Because really, the more things I add, the more the room demands proper activity.
It’s starting to feel like I should be sitting under warm lamplight, with the fake candles flickering safely nearby, writing:
Dearest Aunt Pricilla,
I write bearing news that the heat is still unbearable. I shall turn the air conditioner on by evening.
Tonight, we shall have fish, fresh from the sea, cooked according to your liking. I shall send for the e-bike as soon as you are ready.
This is the problem with a successfully decorated room. It changes your verbs.
You no longer “go to bed.” You retire.
You no longer “put things on a shelf.” You curate.

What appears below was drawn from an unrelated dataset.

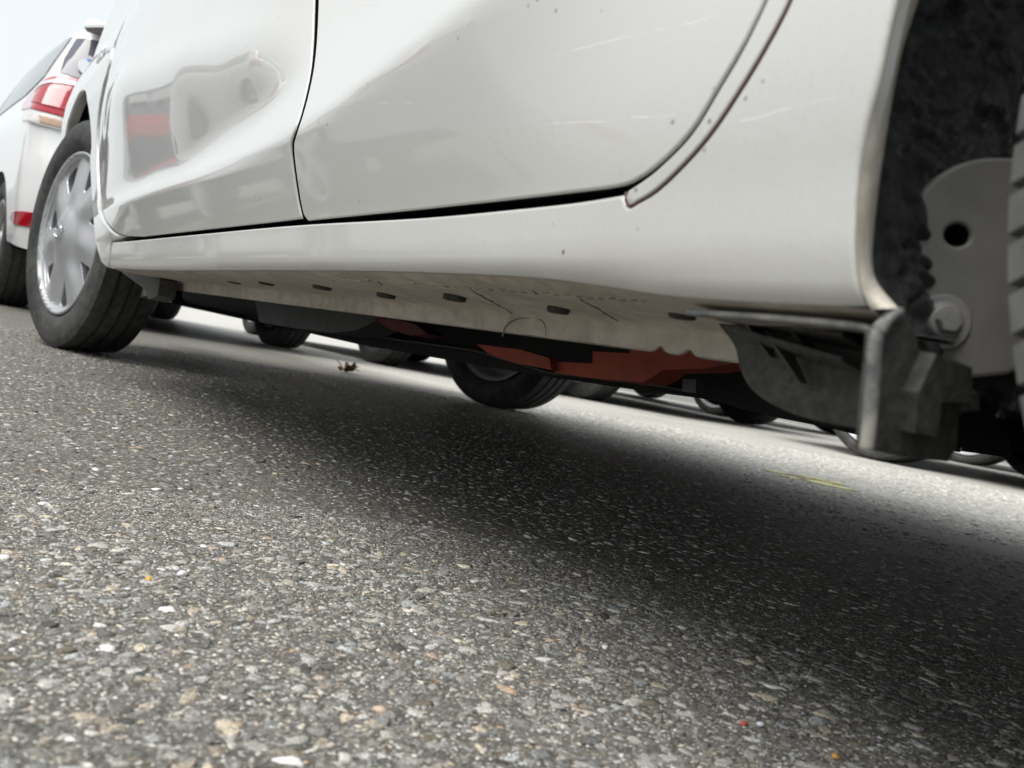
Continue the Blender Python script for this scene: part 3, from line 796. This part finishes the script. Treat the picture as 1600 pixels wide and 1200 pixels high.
# cross plate, facing the wheel; its outer edge is worn pale
def xpt(px, py): q_ = onX(px, py, xP); return (q_[1], q_[2])
cp_px = [(1377, 519), (1412, 486), (1432, 518), (1438, 546), (1468, 558), (1496, 572), (1498, 600), (1516, 606), (1517, 640), (1500, 650), (1496, 700), (1484, 722), (1440, 720), (1372, 706), (1360, 706)]
def cmap(x0): return lambda Q: np.stack([np.full(len(Q), x0), Q[:, 0], Q[:, 1]], 1)
to_car(panel('cross_plate', [xpt(*p) for p in cp_px], cmap(xP), MT['plastic'], None, .004, .0015, .001, .005, normal_sign=-1))
eb = MB()
epx = catmull([(1410, 487), (1390, 503), (1377, 517), (1371, 540), (1367, 600), (1362, 660), (1357, 704)], 6)
eb.tube([onX(a, b_, xP-.0005)+np.array([0, .0012, 0]) for a, b_ in epx], [.0016]*8+[.0024]*(len(epx)-8), 10)
to_car(eb.build('plate_edge', MT['plastic_edge'], None, True))
# raised pads on the cross plate
pad = MB()
def padb(px, th): pad.prism([(xP, *xpt(*p)) for p in px], (-th, 0, 0))
padb([(1438, 550), (1494, 572), (1494, 625), (1446, 625), (1440, 678), (1405, 672), (1410, 610)], .006)
padb([(1494, 612), (1514, 612), (1514, 640), (1494, 640)], .004)
to_car(pad.build('plate_pad', MT['plastic'], None))

# ------------------------------------------------------------------ wheels
def tyre_mesh(Rr, wd, rim, nseg=72, blocks=0, grooves=True):
    h = wd/2
    pr = [(-h*.78, rim), (-h*.96, rim+.018), (-h, rim+(Rr-rim)*.45), (-h*.985, rim+(Rr-rim)*.78), (-h*.95, Rr-.013), (-h*.87, Rr-.003)]
    if grooves:
        for g in (-.42, 0, .42):
            pr += [(h*(g)-.0050, Rr-.0005), (h*g-.0042, Rr-.007), (h*g+.0042, Rr-.007), (h*g+.0050, Rr-.0005)]
    else: pr += [(-h*.4, Rr), (0, Rr), (h*.4, Rr)]
    pr += [(-a, r_) for a, r_ in pr[:6][::-1]]
    b = MB(); b.lathe(pr, nseg)
    if blocks:                                  # shoulder blocks: lateral grooves of real depth
        k = len(pr); V = []; Fc = []; angs = []
        for j in range(blocks):
            for f_, deep in ((0, 1), (.11, 1), (.17, 0), (.93, 0)):
                angs.append((2*math.pi*(j+f_)/blocks, deep))
        for a, deep in angs:
            for i, (y, r_) in enumerate(pr):
                r2 = r_
                if deep and (i in (4, 5, 6, k-7, k-6, k-5)): r2 = r_-(.0065 if i in (5, 6, k-7, k-6) else .004)
                sk = .35*(y/h) if abs(y) < h*.9 else .35*(1 if y > 0 else -1)*.9
                V.append((r2*math.cos(a), y, r2*math.sin(a)))
        n = len(angs)
        for j in range(n):
            j2 = (j+1) % n
            for i in range(k-1): Fc.append((j*k+i, j*k+i+1, j2*k+i+1, j2*k+i))
        b = MB(); b.add(V, Fc)
    return b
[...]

You no longer “avoid folding laundry.” You delay household management due to unresolved estate concerns.
And yes, most of the room cost money. The shelves were bought. The décor was built gradually. Dark academia, being a maximalist aesthetic, does enjoy objects, layers, shadows, books, and things that look like they were recovered from an old study after someone vanished under mysterious but beautifully lit circumstances.
But the more I build the room, the more I realize that not everything beautiful has to be bought new.
Sometimes, the room does not demand sacrifice involving shopping.
Sometimes, the objects are already there. They are just waiting for their proper home.
And maybe that is why the room makes me so giddy. Not because it looks expensive. Not because it looks like a perfect room on the internet. But because it looks like mine. It holds little histories I recognize. It has proof that I have made things, imagined things, staged things, written things, loved things, forgotten things, and found them again.
A minimalist room may have given me peace.
This room gives me proof.
Proof that creativity does not always disappear when a project ends. Sometimes, it becomes a lantern on a shelf. Sometimes, it becomes a sealed letter waiting beside a key.
Sometimes, these objects are only waiting for a place where they finally belong.